One of the distinguishing characteristics of deregulated power markets is variable demand. The ability to operate efficiently at partial loads can determine whether a plant is profitable or not. This need creates special challenges for hydroelectric turbines, because at partial loads they often exhibit strong swirl in the draft tube at the outlet of the runner. As this swirling flow decelerates in the diffuser cone, it creates a hydrodynamic instability in the draft tube that looks like a rope twirling around a vortex.
This "vortex rope" causes two problems. The variable, high-pressure fluctuations in flow that it imposes on the walls of the draft tube reduce the efficiency of the turbine and foster fatigue damage that, over time, shortens turbine life. The phenomenon is most pronounced when the frequency of the vortex rope's twirling matches the turbine's mechanical resonance frequency.
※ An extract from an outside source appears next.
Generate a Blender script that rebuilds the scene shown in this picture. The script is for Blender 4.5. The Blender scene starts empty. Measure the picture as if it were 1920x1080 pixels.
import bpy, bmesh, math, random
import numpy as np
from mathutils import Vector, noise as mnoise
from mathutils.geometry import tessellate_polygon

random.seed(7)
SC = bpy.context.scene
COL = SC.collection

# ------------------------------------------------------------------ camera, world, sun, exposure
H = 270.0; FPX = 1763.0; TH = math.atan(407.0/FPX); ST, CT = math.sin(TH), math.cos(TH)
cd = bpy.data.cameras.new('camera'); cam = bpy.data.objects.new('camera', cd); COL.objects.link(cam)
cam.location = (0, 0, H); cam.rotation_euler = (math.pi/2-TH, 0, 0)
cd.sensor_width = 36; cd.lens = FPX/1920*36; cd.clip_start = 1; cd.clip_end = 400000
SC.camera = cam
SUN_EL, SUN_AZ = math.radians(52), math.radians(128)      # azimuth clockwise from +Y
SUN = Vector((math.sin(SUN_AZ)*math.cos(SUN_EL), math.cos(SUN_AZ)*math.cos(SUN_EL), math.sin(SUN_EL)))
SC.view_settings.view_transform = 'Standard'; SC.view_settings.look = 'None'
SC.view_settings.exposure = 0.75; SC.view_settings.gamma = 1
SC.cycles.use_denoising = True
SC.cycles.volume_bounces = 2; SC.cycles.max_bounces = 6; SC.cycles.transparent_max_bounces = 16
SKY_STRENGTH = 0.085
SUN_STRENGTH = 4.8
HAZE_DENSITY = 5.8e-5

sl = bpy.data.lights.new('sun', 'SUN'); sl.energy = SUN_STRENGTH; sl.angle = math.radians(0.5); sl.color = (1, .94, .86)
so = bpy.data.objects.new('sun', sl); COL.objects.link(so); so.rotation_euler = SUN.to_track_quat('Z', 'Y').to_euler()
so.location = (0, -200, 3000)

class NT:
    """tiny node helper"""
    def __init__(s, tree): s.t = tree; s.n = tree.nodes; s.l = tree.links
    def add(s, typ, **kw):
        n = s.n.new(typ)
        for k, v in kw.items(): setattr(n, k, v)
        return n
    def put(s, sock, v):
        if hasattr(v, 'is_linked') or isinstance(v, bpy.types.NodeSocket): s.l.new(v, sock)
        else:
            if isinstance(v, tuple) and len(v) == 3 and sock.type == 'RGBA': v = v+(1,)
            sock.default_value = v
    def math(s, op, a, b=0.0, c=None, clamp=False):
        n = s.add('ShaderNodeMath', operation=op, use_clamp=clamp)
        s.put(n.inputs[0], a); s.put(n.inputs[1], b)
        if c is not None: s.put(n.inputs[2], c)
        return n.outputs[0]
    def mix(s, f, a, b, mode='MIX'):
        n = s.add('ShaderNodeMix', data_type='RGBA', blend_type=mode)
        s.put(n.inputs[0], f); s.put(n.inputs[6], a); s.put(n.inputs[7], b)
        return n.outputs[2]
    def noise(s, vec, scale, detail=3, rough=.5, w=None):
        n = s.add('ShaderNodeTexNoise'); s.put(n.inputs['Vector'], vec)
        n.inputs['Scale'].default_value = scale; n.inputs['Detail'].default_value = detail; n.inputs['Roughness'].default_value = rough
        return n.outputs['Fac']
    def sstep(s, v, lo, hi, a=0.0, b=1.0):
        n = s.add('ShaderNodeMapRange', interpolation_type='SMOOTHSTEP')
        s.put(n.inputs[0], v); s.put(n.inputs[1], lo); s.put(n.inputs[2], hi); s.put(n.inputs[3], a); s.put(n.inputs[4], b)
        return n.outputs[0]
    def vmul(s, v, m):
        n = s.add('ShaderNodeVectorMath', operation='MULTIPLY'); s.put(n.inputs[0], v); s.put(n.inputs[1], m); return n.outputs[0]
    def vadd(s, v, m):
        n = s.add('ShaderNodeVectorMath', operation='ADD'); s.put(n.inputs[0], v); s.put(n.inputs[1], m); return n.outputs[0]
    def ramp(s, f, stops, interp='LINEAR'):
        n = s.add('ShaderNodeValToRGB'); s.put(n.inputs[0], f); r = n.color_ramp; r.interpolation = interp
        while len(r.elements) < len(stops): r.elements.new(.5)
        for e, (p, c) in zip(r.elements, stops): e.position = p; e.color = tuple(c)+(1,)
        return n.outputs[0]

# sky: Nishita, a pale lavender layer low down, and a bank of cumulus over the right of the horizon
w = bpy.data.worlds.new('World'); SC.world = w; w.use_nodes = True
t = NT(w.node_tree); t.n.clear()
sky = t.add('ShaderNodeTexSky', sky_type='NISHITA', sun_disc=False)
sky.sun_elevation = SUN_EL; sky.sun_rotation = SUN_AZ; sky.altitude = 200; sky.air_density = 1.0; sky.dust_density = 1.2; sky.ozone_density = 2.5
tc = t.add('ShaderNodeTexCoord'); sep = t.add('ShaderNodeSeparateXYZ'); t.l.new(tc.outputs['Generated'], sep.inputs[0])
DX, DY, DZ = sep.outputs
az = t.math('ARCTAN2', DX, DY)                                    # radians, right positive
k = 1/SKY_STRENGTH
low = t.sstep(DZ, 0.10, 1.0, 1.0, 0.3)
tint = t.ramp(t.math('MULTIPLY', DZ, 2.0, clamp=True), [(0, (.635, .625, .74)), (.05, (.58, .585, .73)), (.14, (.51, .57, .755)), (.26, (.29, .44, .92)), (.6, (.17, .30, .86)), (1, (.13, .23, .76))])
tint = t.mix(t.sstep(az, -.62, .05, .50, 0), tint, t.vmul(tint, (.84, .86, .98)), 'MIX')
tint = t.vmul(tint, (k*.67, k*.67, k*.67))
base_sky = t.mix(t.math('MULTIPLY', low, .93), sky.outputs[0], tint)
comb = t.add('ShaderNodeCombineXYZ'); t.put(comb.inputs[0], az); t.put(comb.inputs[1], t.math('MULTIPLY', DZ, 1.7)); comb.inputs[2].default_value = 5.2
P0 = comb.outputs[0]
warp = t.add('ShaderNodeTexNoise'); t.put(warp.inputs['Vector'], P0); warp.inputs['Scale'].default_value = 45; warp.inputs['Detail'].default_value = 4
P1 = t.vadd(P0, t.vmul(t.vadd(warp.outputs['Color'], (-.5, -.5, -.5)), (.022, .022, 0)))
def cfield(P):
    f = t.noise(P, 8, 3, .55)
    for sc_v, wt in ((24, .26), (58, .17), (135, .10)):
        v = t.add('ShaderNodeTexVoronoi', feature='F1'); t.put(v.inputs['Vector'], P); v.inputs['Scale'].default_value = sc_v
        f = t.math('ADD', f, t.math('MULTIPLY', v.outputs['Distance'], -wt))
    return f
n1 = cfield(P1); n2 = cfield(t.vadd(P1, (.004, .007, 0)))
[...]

In an operating turbine, it's impossible to measure in real time either the position of the vortex rope or the frequency and amplitude of the pulsations it produces. Being able to accurately simulate the twirling under various operating conditions would be the next-best capability. The simulations would allow design engineers to predict the effect of different hydroturbine geometries on the size and characteristics of the vortex rope. Using this information, they then could design draft tubes with smaller pressure fluctuations, to the benefit of turbine efficiency and longevity.
Atlanta-based GE Energy has confirmed its ability to accurately simulate the position and pressure fluctuations of vortex ropes. Enormous computing power is needed to achieve the spatial and temporal resolution necessary to maintain accuracy. GE engineers overcame this challenge by using computational fluid dynamics (CFD) software with powerful parallel and pre- and post-processing capabilities.
"Our simulation predictions matched experimental measurements within 5% for the position of the vortex rope and 18% for its amplitude," said Thi Vu, a senior hydraulic engineer at GE Energy's Hydropower Technology division in Montréal. "This is the first time that a simulation of the shape of a rotating vortex rope has been compared with empirical data. The excellent agreement between the two data sets will make it possible to improve the design of future hydropower turbines to minimize fatigue damage."
Crunching numbers, minimizing ropes
Manufacturers of a variety of plant systems through which steam, water, or gas flows increasingly use CFD tools to optimize the design of the equipment's internal structures (see related article on p. 58). CFD analysis can provide approximate solutions to the coupled fluid-flow equations that govern mass, momentum, and energy transport. The technique's flexibility makes it possible to solve these equations in very complex spaces—a big advantage over simpler modeling methods sometimes used for turbine design.
GE Energy engineers chose CFX software from ANSYS Inc. (Canonsburg, Pa.) as their modeling tool. Featuring an open architecture, the package also makes more-efficient use than competing products of the huge computing resources required for accurate simulations of the vortex rope. "Two characteristics of the rope create a need for huge processing power," explained Bernd Nennemann, a GE Energy research assistant. "The first is that the swirling movement of the rope often covers most of the draft tube. So a very fine CFD mesh is necessary to simulate the range and expanse of pressure fluctuations generated by rope movement. Second, the vortex rope is an unsteady phenomenon, so predicting its motion accurately requires solving flow equations repeatedly, in very small time steps."